Olaudah Equiano arrived in America about the age of 11 and was passed along to several masters. Recognized for his intelligence, several encouraged his education and training for business. Remarkably, after only 10 years of work, he had saved "forty pounds sterling," the purchase price of his freedom, by selling to Quakers goods and merchandise that his owner had allowed him to stow on his ships. Upon receiving of the bag of silver, a startled master remained good to his word and approved papers releasing him as a free man.

Armed with a sharp business acumen, Olaudah Equiano continued his business investments, securing his financial stability. He had wide interests, that took him through various, sometimes perilous circumstances. In Canada, he fought in the French and Indian War in the English army of General Wolfe, once found himself ice bound on a merchant ship in the Arctic, witnessed the eruption of Mount Vesuvius, and after the American Revolution, helped organize a vigorous anti-slavery movement. Perhaps his only significant failure was his attempt to facilitate a repatriation of freed Africans back to their homelands, a project that collapsed due to politics and corruption beyond his control.

In 1788, from the home of a friend in England, Olaudah Equiano took time to draft the narrative of his life, Equiano's Travels: The Interesting Narrative of the Life of Olaudah Equiano or Gustavus Vassa the African, a work that drew upon years of notes from his journals. In 1788, he married Susan Cullen, an English woman with whom he fathered two daughters. Their marriage was short-lived, however. Susan died in 1795, and Olaudah Equiano himself only two years later.

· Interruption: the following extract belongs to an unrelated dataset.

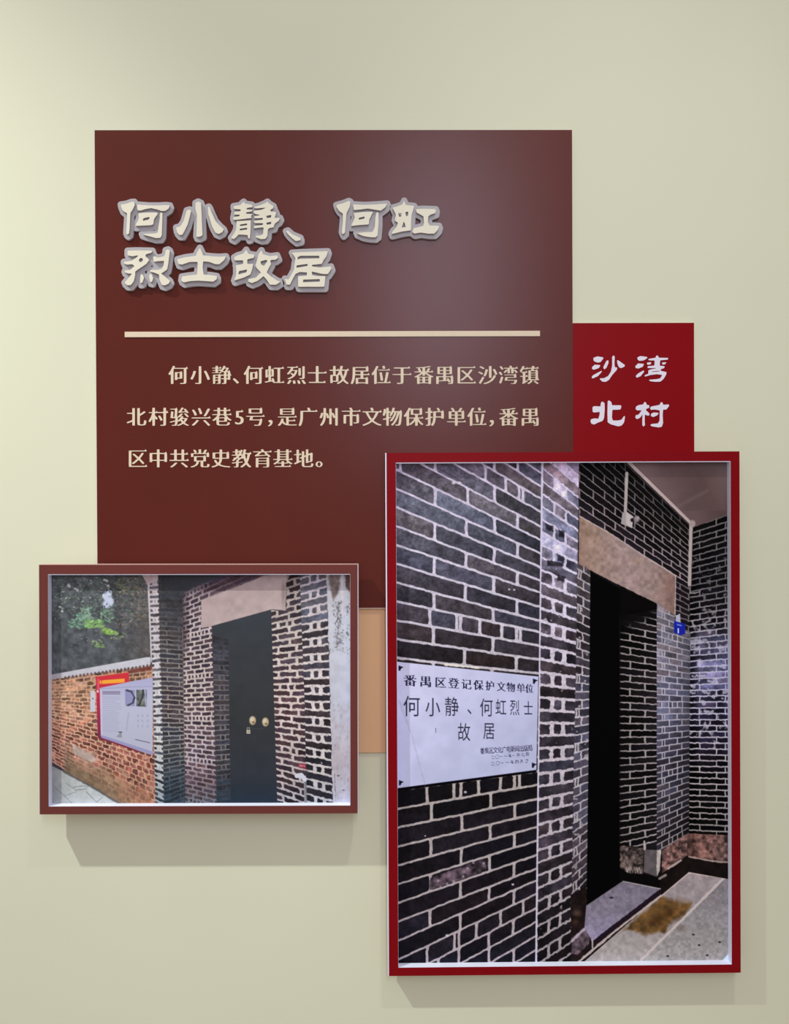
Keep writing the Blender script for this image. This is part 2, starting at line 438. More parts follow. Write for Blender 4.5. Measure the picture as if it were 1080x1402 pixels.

The genre of the slave narrative is populated by more than 6,000 works that continued to appear well into the twentieth century. The remarkable clarity and spirit of Equiano's Travels: The Interesting Narrative of the Life of Olaudah Equiano or Gustavus Vassa the African complements other extensive and widely influential works including Narrative of the Life of Frederick Douglass, and Harriet Jacob's Incidents in the Life of a Slave Girl, both written a century later. All three publications helped promote the American and English abolitionist movements.